I guess we wouldn't want a courageous editor to have to share his prison with any nasty Al-Qaeda types:
A Yemeni court yesterday sentenced an editor to one year in prison and imposed a six-month ban on his weekly newspaper for reprinting controversial cartoons of the Prophet Muhammad (peace be upon him).
Kamal Al-Olufi, editor in chief of the Al-Rai Al-Aam newspaper was found guilty of publishing blasphemous material.
The drawings, first published by the Danish Jyllands-Posten newspaper in September last year, were seen in the Muslim world as blasphemously depicting the prophet and triggered protests throughout the Muslim world.
Olufi was taken to jail shortly after the verdict was pronounced.
He and editors of English-language Yemen Observer and the Arabic-language Al-Hurya weeklies had originally been brought before the court in mid-February and charged with “publishing blasphemous drawings offending the Prophet and Islamic religion.”
Yemeni law prohibits the dissemination of any material seen as offending religions.
Right, "religions," not any particular religion.
Meanwhile, 13 men reportedly having links to Al-Qaeda terrorist activities have escaped from a prison in northwestern Yemen, it was reported yesterday.
The report by the Ray News website said the 13 were suspected members of Al-Qaeda and that they escaped from a jail in the Haja province, some 130 kilometers northeast of Sanaa. “Some of the escapees held Arab nationalities,” said the report.

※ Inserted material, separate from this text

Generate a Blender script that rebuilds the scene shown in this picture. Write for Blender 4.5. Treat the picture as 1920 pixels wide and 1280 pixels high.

Interior Ministry officials confirmed the reported escape, but they told Arab News that the jail breakers were not detained over terror-related charges. Five had been recaptured over the past two days, they added.
The officials said investigations were under way to find out how the detainees managed to escape. The men had been extradited by Saudi authorities after they infiltrated Saudi territory seeking jobs.
It was the second jailbreak in Yemen this year after 23 Al-Qaeda operatives escaped from an intelligence jail in Sanaa on Feb. 3.
The men tunneled their way out of the high-security intelligence prison. The mass escape embarrassed the Yemeni government and dealt a major blow to its efforts to pursue supporters of Al-Qaeda.
Among the February escapees were 13 convicts in the 2000 bombing of the US destroyer USS Cole in the southern Yemeni port of Aden and the bombing of the French oil tanker.
Nine of the escapees have been recaptured or gave themselves up to the authorities, including six convicted in the oil tanker attack.
On Sept. 15, two of the February jail breakers were among four suicide bombers who carried out attacks at two oil facilities in eastern Yemen, according to officials.